I'm saying it wont happen because they wont let it. Its a closed club, and its a big deal when new TLDs get added. Johnny ethereum isn't allowed in.
Unfortunately though, .eth already collides with the reserved 3 letter country TLD made for Ethiopia.
> It would be a centralized service with decentralized records.
That is the best way to describe ENS. Your .eth domain is still sitting on a single TLD managed by so called 'trusted' centralised key holders.
Because it's a scam.
No, you don't. Read the terms and conditions.
I've looked into this exact problem because I wanted to know, what it takes to fully and completely own your own domain. The best way is to apply for an ICANN registrar accreditation which entails these requirements [2]:
In the case of Facebook, they were able to receive an expedited approval since link [1] indicates that their company will not be buying nor selling any domains. It just exists for the sole purpose of owning the domain. Why did Facebook do this, you may ask?Well, social engineering. An Njal.la hosted domain was successfully transferred to Namecheap (through no fault of Njal.la) through forged German Court records [3]. So now, no one can socially engineer the domain away from FB and I suspect the vast majority of these companies.
RIP. Looks like I won't be owning my own domain anytime soon.

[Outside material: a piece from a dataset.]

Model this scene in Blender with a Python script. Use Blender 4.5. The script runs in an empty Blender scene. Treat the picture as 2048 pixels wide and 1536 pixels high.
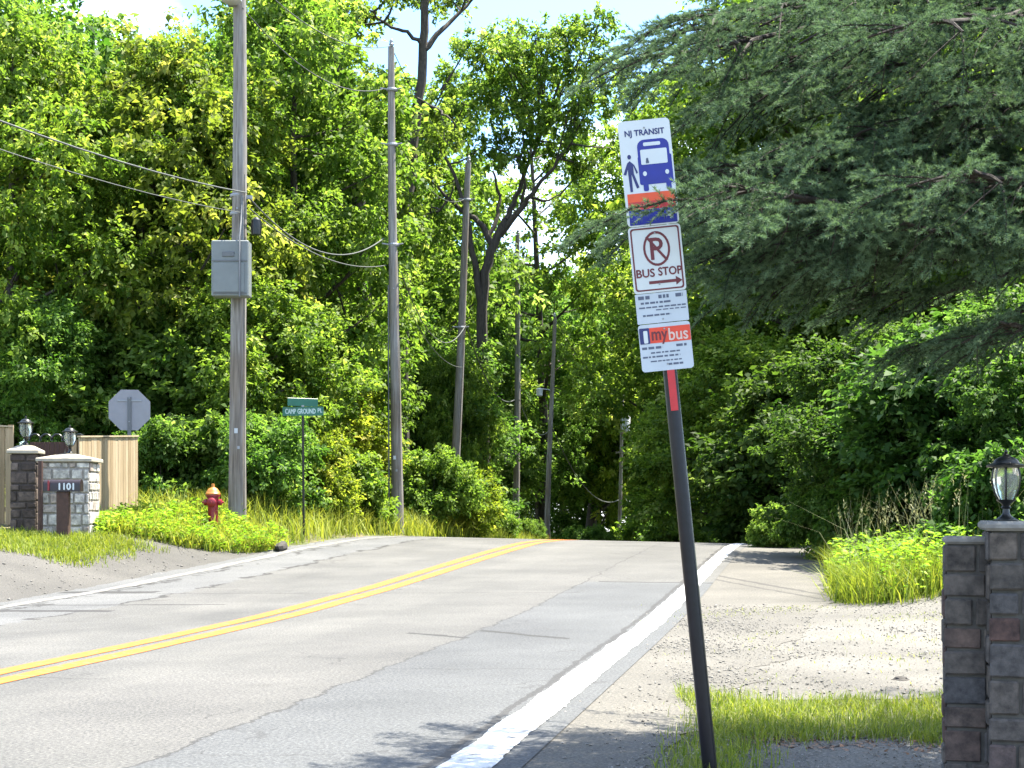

[1] https://registrarsec.com/
[2] https://www.icann.org/resources/pages/financials-55-2012-02-...
[3] https://www.vice.com/en/article/qj8833/dark-fail-fake-court-...
Both have the save website and mailing address but there are 2 independent ICANN accreditations.
Likely, it is designed to prevent another sort of attack.
As I expected, they took domain for themselves... Whois says:
This name is reserved by the Registry in accordance with ICANN Policy. >>> Last update of WHOIS database: 2021-11-20T13:42:39Z <<<
:(
Trademarking the domain name gives you vastly better protection, since even if the registrar/registry takes it back, nobody else can use it, so the incentive for those entities to change their mind on leasing it to you is reduced.